I saw the Bears then, and it was beautiful. The ball moved almost flawlessly from Legans to Lampley and back out to perimeter players that moved just as fluidly without the ball.

But I was also there in North Carolina to see an outmatched Bears squad get overpowered by the Demon Deacons.

And it wasn't pretty.

The nonconference, identity-seeking, ball-moving Bears that had compiled a 9-3 record to start the year were long gone.

And in its place stood a squad whose identity was never in doubt.

Mirror, mirror on the wall, who's the fairest of them all?

Sean Lampley, of course, after 33 games and countless practices, no matter which angle or degree you rotated the Bears.

Lampley has single-handedly defined the Bears this season, but probably not in the way Cal coach Ben Braun imagined at the beginning of the season.

As the Pac-10 season progressed, the more Braun asked of Lampley, the more Lampley delivered, and the more the team seemed to be lost.

"A lot of times when we go to him, we tend to stand around, and that makes us easy to guard," sophomore wing Ryan Forehan-Kelly admitted after the loss to Wake Forest. "That movement is something we've been working on all year long."

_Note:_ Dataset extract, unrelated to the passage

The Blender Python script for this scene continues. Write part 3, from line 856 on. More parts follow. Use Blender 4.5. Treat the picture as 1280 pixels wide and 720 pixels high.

Of the 13 times Lampley led the Bears in scoring during the regular season, Cal recorded eight losses. And in the three NIT games the Bears played in, they were led by Lampley each time. It was only a matter of time before the Bears were dealt a loss.

"When you get a player that feels (like Sean did), you get the feeling that he was going to beat us, not Cal," Odom said. "We thought we had his mind at that point."

His mind maybe. But not his heart. That he gave every ounce of to the Bears, and in the cruelest irony, that's probably the reason why Cal couldn't prevail this season.

For now, the dish-and-wish prevails at Haas Pavilion. But after a full offseason of training and weight-lifting and the addition of a few capable power forwards to take the rebounding and scoring load of Lampley, maybe, just maybe, the dish-and-wish can become the dish-and-swish.